Circulars on corporate bond investments by foreign portfolio investor (FPIs), issued by the Reserve Bank of India (RBI) on 27 April and 1 May, disconcerted the financial services sector, particularly the provisions restricting investment by a single FPI in a particular bond issue to 50% of the amount of the issue, and limiting the exposure of an FPI to a single body corporate to 20% of the overall corporate bond portfolio of the FPI. FPIs were also perturbed by the lack of clarity and conflicting interpretations of certain provisions.

Despite the RBI's laudable attempt to deepen the bond market and increase investor participation by relaxing the residual maturity requirements applicable to corporate bond investments by FPIs, bond investments by FPIs seemed to come to a standstill, and various market participants such as investors and intermediaries made representations on the restrictions to the RBI and to the Securities and Exchange Board of India (SEBI), which licenses and regulates FPIs in general.

To alleviate the situation, both the RBI and SEBI issued circulars on 15 June on the regulatory framework for corporate bond investments by FPIs. The RBI's circular also withdrew the 27 April and 1 May circulars. The 15 June circulars are similarly worded, and are clear in terms of intent and their application to corporate bond investments by FPIs. Most importantly, these circulars provide certain relaxations for corporate bond investments already made by FPIs.

The 15 June circulars confirm that FPIs can invest in corporate bonds with a minimum residual maturity of one year, provided that such investments do not exceed 20% of the FPI's corporate bond portfolio. The circulars also clarify that an FPI's investments in corporate bonds with a maturity of one year cannot exceed the 20% limit at the end of any day, but that investments in corporate bonds with a minimum residual maturity of one year may exceed the 20% limit if they were made on or before 27 April.

The RBI's 27 April and 1 May circulars had limited investment in a single issue by a particular FPI (and its "related" FPIs) to 50% of the issue. The 15 June circulars continue this restriction, but clarify the manner of determining a "related" FPI.

The 15 June circulars also clarify that while an FPI's exposure to a single body corporate (including entities related to that body corporate) cannot exceed 20% of the FPI's corporate bond portfolio: (a) if an FPI's exposure (as on 27 April) to a single body corporate (including entities related to that body corporate) exceeds 20% of the FPI's corporate bond portfolio, further investments in that body corporate can be made after this condition is fulfilled; (b) fresh investments made after 27 April in a body corporate, other than those referred in (a), would be exempt from the 20% requirement until 31 March, 2019; and (c) FPIs registering after 27 April must comply with the requirement in (a) by 31 March 2019 or within six months of registration (whichever is later). The above are significant relaxations provided to FPIs for their corporate bond investments prior to 27 April, and also clearly establish the prospective application of the revised FPI framework. Investments in security receipts by FPIs are exempt from the 50% per issue and the 20% per issuer limits.

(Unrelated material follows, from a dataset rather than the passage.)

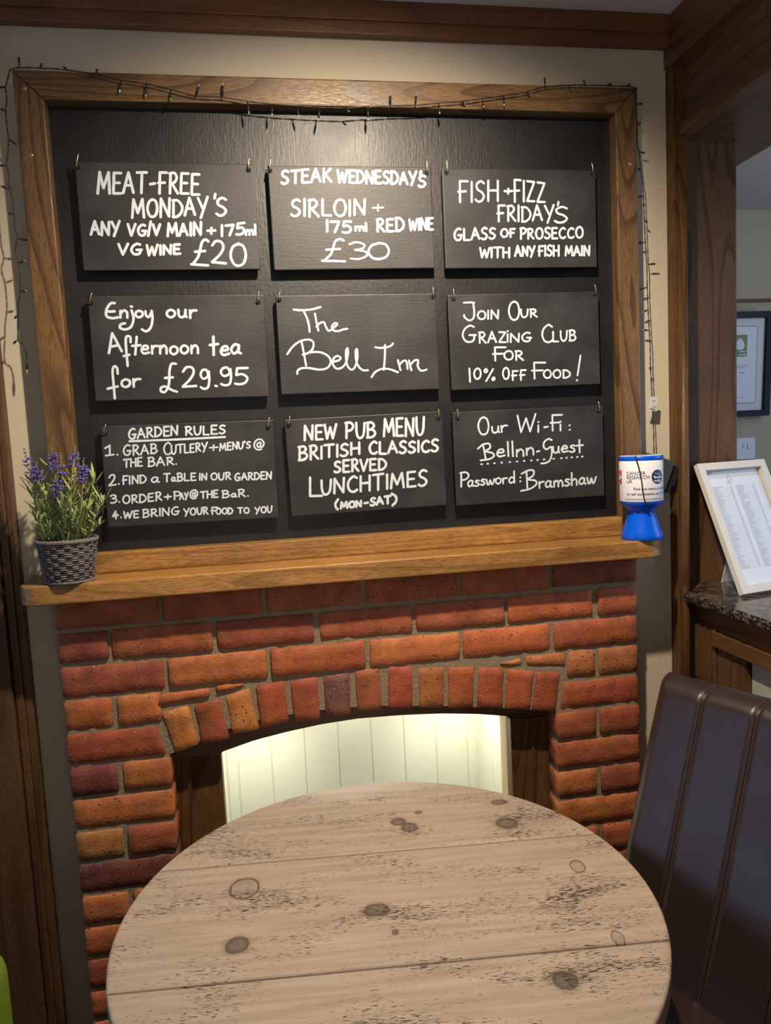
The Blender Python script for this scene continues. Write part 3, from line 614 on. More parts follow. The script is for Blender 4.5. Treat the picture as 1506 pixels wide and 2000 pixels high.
def s2(P):
    W = P.word
    W('STEAK', 202, 322, 598, 305, 105); W('WEDNESDAY', 650, 312, 1275, 325, 95); W("'", 1300, 330, 1316, 330, 100); W('S', 1292, 345, 1350, 343, 88)
    W('SIRLOIN', 278, 582, 868, 572, 128); W('+', 925, 545, 1012, 545, 70, wm=.7)
    W('175', 560, 703, 755, 712, 88); W('ml', 785, 694, 885, 694, 62); W('RED', 962, 700, 1175, 694, 100); W('WINE', 1218, 692, 1408, 684, 88, wm=.9)
    W('£', 527, 930, 712, 932, 165, slant=.1, wm=.9); W('3', 730, 920, 880, 920, 140, wm=.8); W('0', 888, 922, 1060, 920, 135, wm=.9)
def s3(P):
    W = P.word
    W('FISH', 232, 482, 560, 476, 175, 165); W('+', 608, 418, 668, 418, 55); W('FIZZ', 683, 480, 938, 474, 175, 150); W('FRIDAY', 550, 640, 1010, 632, 125)
    W("'", 1040, 600, 1055, 600, 110); W('S', 1015, 650, 1125, 650, 125); W('GLASS', 195, 795, 533, 776, 90); W('OF', 577, 768, 692, 764, 68); W('PROSECCO', 738, 782, 1248, 768, 84)
    W('WITH', 408, 932, 650, 932, 78); W('ANY', 695, 920, 855, 920, 80); W('FISH', 885, 920, 1055, 916, 82); W('MAIN', 1105, 915, 1305, 915, 76)
def s4(P):
    W = P.word
    st = lambda pts, sm=True: P.stroke(pts, sm)
    st([(330, 182), (300, 185), (272, 230), (275, 272), (310, 285), (352, 280)]); st([(272, 238), (300, 240), (330, 238)])
    W('n', 365, 282, 425, 282, 100); st([(445, 232), (458, 290), (440, 345), (400, 362), (365, 350), (372, 328), (400, 320)]); st([(440, 205), (448, 206)], False)
    W('o', 468, 280, 525, 280, 95); st([(540, 238), (545, 268), (565, 275), (580, 245)]); st([(582, 235), (588, 290), (575, 350), (545, 375), (515, 362)])
    W('our', 685, 282, 887, 284, 108)
    st([(312, 388), (290, 525)], False); st([(312, 388), (378, 512)], False); st([(298, 482), (352, 470)], False)
    st([(438, 450), (436, 415), (415, 408), (405, 430), (408, 500), (418, 612)]); st([(390, 545), (430, 535)], False)
    st([(480, 412), (470, 535)], False); st([(448, 475), (505, 470)], False); W('ernoon', 510, 530, 905, 528, 108)
    W('tea', 978, 538, 1192, 532, 128, wm=1.1)
    st([(350, 665), (345, 625), (325, 615), (315, 650), (322, 740), (330, 835)]); st([(280, 768), (350, 752)], False); W('or', 372, 756, 505, 752, 108)
    W('{£s}', 638, 800, 755, 798, 195); W('2', 788, 762, 885, 755, 130); W('9', 912, 765, 980, 765, 128); st([(1018, 748), (1028, 750)], False); W('9', 1048, 748, 1128, 748, 122); W('5', 1148, 735, 1238, 735, 108)
def s5(P):
    st = lambda *pts: P.stroke(pts, True)
    st((258, 263), (320, 268), (400, 262), (472, 243)); st((340, 278), (368, 340), (382, 400), (385, 440))
    st((428, 295), (440, 360), (455, 430)); st((440, 400), (465, 372), (500, 365), (515, 400), (540, 432), (580, 405), (605, 380), (590, 370), (565, 392), (570, 425), (610, 435), (650, 422), (685, 416))
    P.new(); st((208, 618), (250, 560), (310, 515), (380, 502), (415, 525), (410, 575), (370, 610), (330, 622)); st((322, 520), (340, 610), (358, 710))
    st((335, 622), (400, 602), (480, 605), (540, 640), (552, 690), (520, 730), (460, 740), (380, 728), (320, 730), (290, 750), (288, 775))
    st((570, 680), (620, 665), (632, 645), (605, 632), (575, 655), (572, 700), (600, 732), (640, 725), (672, 690), (690, 620), (688, 570), (676, 590), (676, 660), (690, 715), (720, 742), (748, 715), (765, 650), (764, 580), (752, 592), (755, 660), (775, 715), (810, 745), (850, 746))
    P.new(); st((908, 562), (950, 568), (1010, 560), (1040, 545), (1048, 532)); st((985, 545), (984, 640), (975, 742)); st((878, 800), (910, 758), (960, 735), (1010, 735), (1055, 748), (1088, 762))
    st((1088, 665), (1098, 705), (1108, 745)); st((1102, 700), (1130, 672), (1155, 675), (1165, 735)); st((1175, 668), (1185, 710), (1195, 745)); st((1188, 700), (1220, 668), (1248, 668), (1245, 710), (1265, 745), (1290, 748), (1316, 740))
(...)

The 15 June circulars introduce exemptions for "pipeline investments", i.e. investments by FPIs that were being processed but had not materialized on 27 April, and where "major parameters" such as price/ rate, tenor and amount of the investment had been agreed upon between the FPI and the issuer on or before 27 April. Pipeline investments are exempt from the 50% per issue and the 20% per issuer limits, and must be completed by 31 December. The determination of an investment as a "pipeline investment" has been left to the relevant custodian, thus reducing regulatory interface and potential backlog. This exemption has been well received and has had the effect of restarting corporate bond investments by FPIs.

The 15 June circulars appropriately rectify the impact of the 27 April and the 1 May circulars. The clarity in interpretation and regulatory certainty provided by the 15 June circulars is also a welcome relief for investors, issuers and other market participants. However, a more structured process of regulatory rule-making would have avoided the chaos that was created by the initial circulars, and would have also been more becoming of an economy that is looked at as a driver of global economic growth.